The Father’s Day stress has started. MIL is already on top of me to find out what our plans are. DH said he doesn’t want to spend all day over there but that is probably what will end up happening…he will get over there and then his Mom will want to cook something and then before you know it, the whole day is shot. I would like to go over early and get out early but it is his day….and I know he is going to want to sleep in. She has called me every night this week about the birthday party. I told her, if the other party is an evening party then there is no problem…but she keeps telling me how stressed out her Mother is and how upset she is that everything is happening on the same day. I guess she forgets all the sacrifices I make to keep her happy. I am torn - I know the issue will probably come up on Father’s day - and I haven’t told DH anything. So do I tell him before we get over there and explain that changing the date is not an option and risk a huge fight or do I just keep my mouth shut and pray that it doesn’t come up. Knowing his mother, it will come up.
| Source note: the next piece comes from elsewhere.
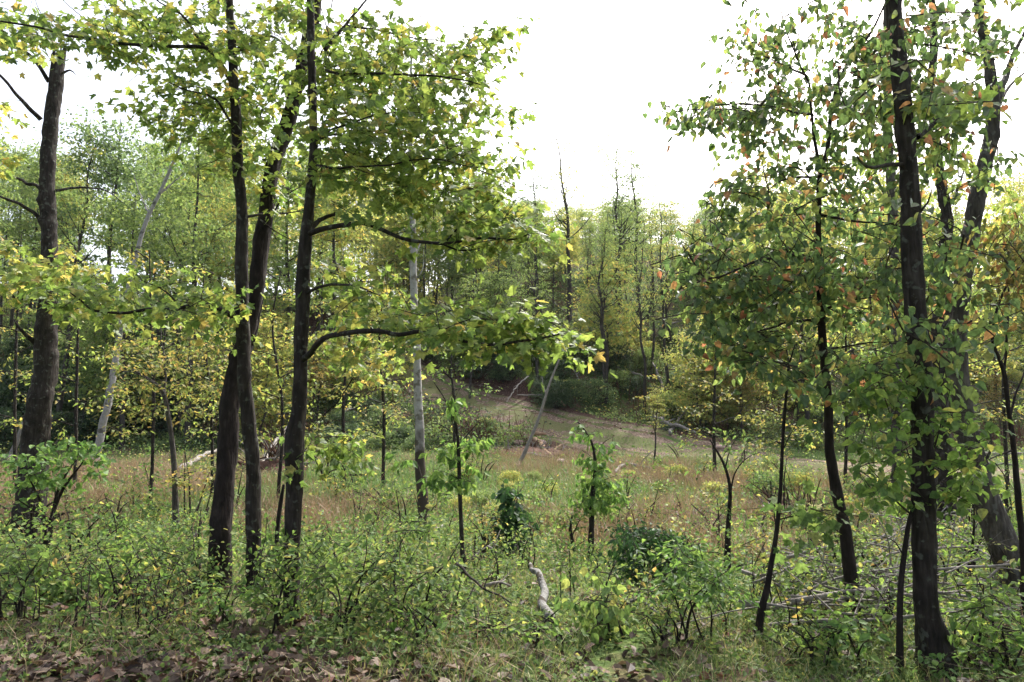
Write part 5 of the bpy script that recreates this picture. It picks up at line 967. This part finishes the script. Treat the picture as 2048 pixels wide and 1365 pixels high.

So, I sent my mom a nasty e-mail last night. I’ve had it with her also. I told her what was going on with the party and DH mom and her first comment ‘you better not change the date because I’ve moved my vacation around to accommodate this party’ - they were supposed to leave for the beach on the 9th in the morning and are now leaving on the 10th and that was not her decision . When I first told her she said ‘well, then we won’t be able to make it’ and it was my dad who said not to worry about it that they wouldn’t leave until Sunday and he would make sure they were there. So, she sends me an e-mail and all it says is “I told J (my sister) about your issues with MIL and she just couldn’t believe it. Thank goodness she doesn’t have to deal with any of this”…so I replied back that while MIL is annoying..I thought both sides of the coin were bad - having in laws who want nothing to do with you or your children is much worse’. And she replies “as a matter of fact, her in laws are doing more with the children now…but I don’t think they will ever be a problem..they do a lot of things on their own and keep busy. To which I replied “well, I am so glad that J’s life is so perfect..thanks for pointing that out every chance you get”. She has ALWAYS managed to put me down and praises my sister for everything. She always finds a way to make underhanded, snide comments to make me feel bad about myself. I just feel like I need to distance myself from them, but they are all that I have…how can a family be so hurtful? Isn’t a Mom supposed to be loving and supportive of ALL of her children? So, I am feeling beat down and tired today because of this and now I am waiting for some huge reply as to how I take everything so personal and I am so hostile. And then I will have to go over there on Sunday and pretend that everything is great.